You are probably asking yourself by now what all this has to do with "Shop Dignity". Well, it's like this. When I first started woodworking about 40 years ago, I worked in the basement of our first house and started with a work bench I made out of two by pine. We built a new house and I had a one car garage to fill up and soon did so. I used to pride myself on walking over the top of the pile of shavings at the lathe because it was a sign of how much work I was getting done and I really could reach the lathe better. But the big problem was I had to share all that joy with the riding lawnmower. There was no other place to put it and I was not going to leave it out in the rain. So there it sat watching me. And me nursing a growing disdain and festering hatred for its intrusion into my personal space. No woodworker should have to suffer the indignity of having to share space with the stupid lawnmower, especially one whose battery runs down every winter out of pure spite and animosity. The height of my woodworking ambition was to have a shop where the lawnmower did not live. Well, joy of joys, I inherited some money and found myself in a position to build a shop in the back yard. It is a separate building and the lawn mower is allowed to sniff around the outside, but it will never set its solid rubber front tires in my shop. At last, I have made it -- I am a real woodworker with a real shop with no lawnmower in it.

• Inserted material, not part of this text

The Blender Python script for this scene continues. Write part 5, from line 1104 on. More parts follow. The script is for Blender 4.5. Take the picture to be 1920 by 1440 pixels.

And then Mahoney comes along and has two sanders.

Tuesday, February 10, 2009

Walnut Bowl



There comes a time in the making of every bowl when it is fish or cut bait. You start off with a piece of rough wood and generally cut away the bad part and see what is left over. That idea is usually expressed rather pompously as "I let the wood tell me what to do". It boils down to you work with what you have left over because that is what you have. (Sounds like life to me, don't you think?) Then comes decision time. You have to pick a shape and go with it. I suppose there are some basic rules, but when you have already spent a fair amount of time or money on a chunk of wood up to this point, you want to make the best of it. So you pick a shape and start cutting. The other half of the process is the wood only comes off -- you can't put it back on. Once it's gone, you are stuck with it (life again?), and the difference between good and pretty darn nice is less than an eighth of an inch. So you put a shape on it, hang your ego on it, go to work and hope for the best. That ego part is the hard part.


The walnut bowl shown here had a hitch. One way of attaching the wood to the lathe chuck is by cutting a recess in the bottom of the blank and then expanding the jaws of the chuck into it. When I cut the recess, I made it too big and my chuck would not expand enough to hold the bowl while I hollowed it out. Several different solutions would work, none easy. I finally decided to buy new jaws for the chuck and swap them out. After a trip to Highland Woodworking, burning up a Christmas gift card on a set of new jaws, and the rest of it went like clockwork. I sanded it up good and put one coat of Mahoney's walnut oil on it so far and I think it is beautiful. I still debate the shape and guess I will wonder a long time if it could have been better. But it is done now and I will add a few more coats of finish and then put it up for sale on the site.

Monday, February 2, 2009

Angsty Bowl



I created this bowl as a commentary on the continuing degradation of the moral situation in our country today. I have a passion for work with social relevance and this piece just captured me. As it emerged from the rough block, it spoke to my soul of the chaos and vapidity so evident in cities today. The holes that appeared as I dug deeper into the block speak of the loss of moral authority and social mores within society. I love the way the black and gray streaks juxtaposed on the white background of the wood reflect on what I perceive as the lack of leadership exhibited by rising generations and are a symbol of the moral relativism invading society. The absence of a finish material which lets the wood soak up anything put into it speaks to the propensity of society to simply absorb current trends and fail to question authority and the decisions of our governments at all levels, even to the very top of the bowl. This piece lets me indulge my passion for angsty work as well as the occasional pretty bowl.